Restate every entry word for word.

> _Task material_:

┄┄┄┄┄┄┄┄┄┄

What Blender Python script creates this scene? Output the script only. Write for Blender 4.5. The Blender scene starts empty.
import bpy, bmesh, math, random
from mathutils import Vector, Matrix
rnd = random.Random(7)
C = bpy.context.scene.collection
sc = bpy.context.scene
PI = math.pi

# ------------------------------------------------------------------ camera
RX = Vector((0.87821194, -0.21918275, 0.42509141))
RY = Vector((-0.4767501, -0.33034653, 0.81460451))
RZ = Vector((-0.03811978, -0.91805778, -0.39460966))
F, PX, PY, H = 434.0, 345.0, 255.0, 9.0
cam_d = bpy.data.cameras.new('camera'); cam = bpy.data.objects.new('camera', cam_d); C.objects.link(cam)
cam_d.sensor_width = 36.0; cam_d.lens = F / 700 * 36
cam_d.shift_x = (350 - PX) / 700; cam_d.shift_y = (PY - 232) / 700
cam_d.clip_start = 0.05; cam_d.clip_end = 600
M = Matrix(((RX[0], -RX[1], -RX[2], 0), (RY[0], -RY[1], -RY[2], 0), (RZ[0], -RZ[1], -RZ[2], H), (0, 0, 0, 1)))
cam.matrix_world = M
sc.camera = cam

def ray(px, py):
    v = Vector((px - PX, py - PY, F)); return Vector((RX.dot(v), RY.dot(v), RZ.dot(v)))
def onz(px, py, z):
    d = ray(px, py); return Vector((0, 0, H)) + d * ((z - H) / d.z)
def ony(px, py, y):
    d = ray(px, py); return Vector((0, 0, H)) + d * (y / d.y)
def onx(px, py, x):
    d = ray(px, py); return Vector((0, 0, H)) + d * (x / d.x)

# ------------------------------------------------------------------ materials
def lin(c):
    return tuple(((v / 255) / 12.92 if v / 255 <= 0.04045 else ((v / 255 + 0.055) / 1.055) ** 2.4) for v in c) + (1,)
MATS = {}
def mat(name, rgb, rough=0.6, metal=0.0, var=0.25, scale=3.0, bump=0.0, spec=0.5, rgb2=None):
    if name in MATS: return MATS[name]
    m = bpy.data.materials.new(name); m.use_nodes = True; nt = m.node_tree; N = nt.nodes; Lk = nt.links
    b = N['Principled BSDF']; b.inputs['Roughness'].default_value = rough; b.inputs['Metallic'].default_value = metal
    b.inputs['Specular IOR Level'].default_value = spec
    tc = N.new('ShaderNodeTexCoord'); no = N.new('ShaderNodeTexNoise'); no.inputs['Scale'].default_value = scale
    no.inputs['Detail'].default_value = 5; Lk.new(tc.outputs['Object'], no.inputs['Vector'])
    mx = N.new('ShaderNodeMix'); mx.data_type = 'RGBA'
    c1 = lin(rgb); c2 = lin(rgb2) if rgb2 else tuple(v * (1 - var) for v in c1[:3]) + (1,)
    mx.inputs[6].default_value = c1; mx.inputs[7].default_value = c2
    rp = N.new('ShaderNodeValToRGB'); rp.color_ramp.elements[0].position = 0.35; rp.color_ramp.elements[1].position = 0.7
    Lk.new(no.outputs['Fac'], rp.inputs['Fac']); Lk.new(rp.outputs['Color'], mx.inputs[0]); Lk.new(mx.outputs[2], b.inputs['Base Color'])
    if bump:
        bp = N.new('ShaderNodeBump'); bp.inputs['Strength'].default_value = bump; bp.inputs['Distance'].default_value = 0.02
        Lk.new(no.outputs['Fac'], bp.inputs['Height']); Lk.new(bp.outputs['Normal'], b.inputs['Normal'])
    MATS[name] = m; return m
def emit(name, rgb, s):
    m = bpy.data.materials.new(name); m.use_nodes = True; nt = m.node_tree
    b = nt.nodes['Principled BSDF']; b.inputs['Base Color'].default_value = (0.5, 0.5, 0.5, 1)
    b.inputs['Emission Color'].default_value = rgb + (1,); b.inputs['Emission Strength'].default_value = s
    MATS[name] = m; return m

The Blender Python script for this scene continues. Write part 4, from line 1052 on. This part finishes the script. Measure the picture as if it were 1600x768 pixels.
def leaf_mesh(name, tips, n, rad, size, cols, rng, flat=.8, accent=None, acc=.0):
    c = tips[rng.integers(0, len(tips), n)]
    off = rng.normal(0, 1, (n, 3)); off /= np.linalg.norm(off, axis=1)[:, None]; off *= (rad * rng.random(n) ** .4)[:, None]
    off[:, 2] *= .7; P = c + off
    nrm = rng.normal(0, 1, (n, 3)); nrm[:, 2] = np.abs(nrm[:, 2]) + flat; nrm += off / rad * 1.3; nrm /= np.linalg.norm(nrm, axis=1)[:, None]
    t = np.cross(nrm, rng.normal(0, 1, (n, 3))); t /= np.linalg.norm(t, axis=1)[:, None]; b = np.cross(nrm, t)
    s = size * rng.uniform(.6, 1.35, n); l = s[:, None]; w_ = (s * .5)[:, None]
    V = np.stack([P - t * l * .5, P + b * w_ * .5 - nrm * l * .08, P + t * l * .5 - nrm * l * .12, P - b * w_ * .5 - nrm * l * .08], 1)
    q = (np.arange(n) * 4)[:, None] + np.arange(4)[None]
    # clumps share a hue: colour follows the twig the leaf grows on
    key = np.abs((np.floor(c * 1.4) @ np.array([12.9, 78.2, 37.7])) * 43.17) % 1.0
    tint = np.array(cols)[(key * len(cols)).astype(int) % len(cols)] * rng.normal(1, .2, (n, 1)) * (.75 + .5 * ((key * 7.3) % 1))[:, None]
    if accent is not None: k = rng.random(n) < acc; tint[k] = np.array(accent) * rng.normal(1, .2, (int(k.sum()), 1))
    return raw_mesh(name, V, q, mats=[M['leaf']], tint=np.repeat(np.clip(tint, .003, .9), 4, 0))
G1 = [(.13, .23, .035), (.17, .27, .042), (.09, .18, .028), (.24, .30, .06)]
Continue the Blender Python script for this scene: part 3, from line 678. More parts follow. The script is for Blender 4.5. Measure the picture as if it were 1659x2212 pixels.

┄┄┄┄┄┄┄┄┄┄

> _Response to the task_:
What Blender Python script creates this scene? Output the script only. Write for Blender 4.5. The Blender scene starts empty.
import bpy, bmesh, math, random
from mathutils import Vector, Matrix
rnd = random.Random(7)
C = bpy.context.scene.collection
sc = bpy.context.scene
PI = math.pi

# ------------------------------------------------------------------ camera
RX = Vector((0.87821194, -0.21918275, 0.42509141))
RY = Vector((-0.4767501, -0.33034653, 0.81460451))
RZ = Vector((-0.03811978, -0.91805778, -0.39460966))
F, PX, PY, H = 434.0, 345.0, 255.0, 9.0
cam_d = bpy.data.cameras.new('camera'); cam = bpy.data.objects.new('camera', cam_d); C.objects.link(cam)
cam_d.sensor_width = 36.0; cam_d.lens = F / 700 * 36
cam_d.shift_x = (350 - PX) / 700; cam_d.shift_y = (PY - 232) / 700
cam_d.clip_start = 0.05; cam_d.clip_end = 600
M = Matrix(((RX[0], -RX[1], -RX[2], 0), (RY[0], -RY[1], -RY[2], 0), (RZ[0], -RZ[1], -RZ[2], H), (0, 0, 0, 1)))
cam.matrix_world = M
sc.camera = cam

def ray(px, py):
    v = Vector((px - PX, py - PY, F)); return Vector((RX.dot(v), RY.dot(v), RZ.dot(v)))
def onz(px, py, z):
    d = ray(px, py); return Vector((0, 0, H)) + d * ((z - H) / d.z)
def ony(px, py, y):
    d = ray(px, py); return Vector((0, 0, H)) + d * (y / d.y)
def onx(px, py, x):
    d = ray(px, py); return Vector((0, 0, H)) + d * (x / d.x)

# ------------------------------------------------------------------ materials
def lin(c):
    return tuple(((v / 255) / 12.92 if v / 255 <= 0.04045 else ((v / 255 + 0.055) / 1.055) ** 2.4) for v in c) + (1,)
MATS = {}
def mat(name, rgb, rough=0.6, metal=0.0, var=0.25, scale=3.0, bump=0.0, spec=0.5, rgb2=None):
    if name in MATS: return MATS[name]
    m = bpy.data.materials.new(name); m.use_nodes = True; nt = m.node_tree; N = nt.nodes; Lk = nt.links
    b = N['Principled BSDF']; b.inputs['Roughness'].default_value = rough; b.inputs['Metallic'].default_value = metal
    b.inputs['Specular IOR Level'].default_value = spec
    tc = N.new('ShaderNodeTexCoord'); no = N.new('ShaderNodeTexNoise'); no.inputs['Scale'].default_value = scale
    no.inputs['Detail'].default_value = 5; Lk.new(tc.outputs['Object'], no.inputs['Vector'])
    mx = N.new('ShaderNodeMix'); mx.data_type = 'RGBA'
    c1 = lin(rgb); c2 = lin(rgb2) if rgb2 else tuple(v * (1 - var) for v in c1[:3]) + (1,)
    mx.inputs[6].default_value = c1; mx.inputs[7].default_value = c2
    rp = N.new('ShaderNodeValToRGB'); rp.color_ramp.elements[0].position = 0.35; rp.color_ramp.elements[1].position = 0.7
    Lk.new(no.outputs['Fac'], rp.inputs['Fac']); Lk.new(rp.outputs['Color'], mx.inputs[0]); Lk.new(mx.outputs[2], b.inputs['Base Color'])
    if bump:
        bp = N.new('ShaderNodeBump'); bp.inputs['Strength'].default_value = bump; bp.inputs['Distance'].default_value = 0.02
        Lk.new(no.outputs['Fac'], bp.inputs['Height']); Lk.new(bp.outputs['Normal'], b.inputs['Normal'])
    MATS[name] = m; return m
def emit(name, rgb, s):
    m = bpy.data.materials.new(name); m.use_nodes = True; nt = m.node_tree
    b = nt.nodes['Principled BSDF']; b.inputs['Base Color'].default_value = (0.5, 0.5, 0.5, 1)
    b.inputs['Emission Color'].default_value = rgb + (1,); b.inputs['Emission Strength'].default_value = s
    MATS[name] = m; return m

The Blender Python script for this scene continues. Write part 4, from line 1052 on. This part finishes the script. Measure the picture as if it were 1600x768 pixels.
def leaf_mesh(name, tips, n, rad, size, cols, rng, flat=.8, accent=None, acc=.0):
    c = tips[rng.integers(0, len(tips), n)]
    off = rng.normal(0, 1, (n, 3)); off /= np.linalg.norm(off, axis=1)[:, None]; off *= (rad * rng.random(n) ** .4)[:, None]
    off[:, 2] *= .7; P = c + off
    nrm = rng.normal(0, 1, (n, 3)); nrm[:, 2] = np.abs(nrm[:, 2]) + flat; nrm += off / rad * 1.3; nrm /= np.linalg.norm(nrm, axis=1)[:, None]
    t = np.cross(nrm, rng.normal(0, 1, (n, 3))); t /= np.linalg.norm(t, axis=1)[:, None]; b = np.cross(nrm, t)
    s = size * rng.uniform(.6, 1.35, n); l = s[:, None]; w_ = (s * .5)[:, None]
    V = np.stack([P - t * l * .5, P + b * w_ * .5 - nrm * l * .08, P + t * l * .5 - nrm * l * .12, P - b * w_ * .5 - nrm * l * .08], 1)
    q = (np.arange(n) * 4)[:, None] + np.arange(4)[None]
    # clumps share a hue: colour follows the twig the leaf grows on
    key = np.abs((np.floor(c * 1.4) @ np.array([12.9, 78.2, 37.7])) * 43.17) % 1.0
    tint = np.array(cols)[(key * len(cols)).astype(int) % len(cols)] * rng.normal(1, .2, (n, 1)) * (.75 + .5 * ((key * 7.3) % 1))[:, None]
    if accent is not None: k = rng.random(n) < acc; tint[k] = np.array(accent) * rng.normal(1, .2, (int(k.sum()), 1))
    return raw_mesh(name, V, q, mats=[M['leaf']], tint=np.repeat(np.clip(tint, .003, .9), 4, 0))
G1 = [(.13, .23, .035), (.17, .27, .042), (.09, .18, .028), (.24, .30, .06)]
Continue the Blender Python script for this scene: part 3, from line 678. More parts follow. The script is for Blender 4.5. Measure the picture as if it were 1659x2212 pixels.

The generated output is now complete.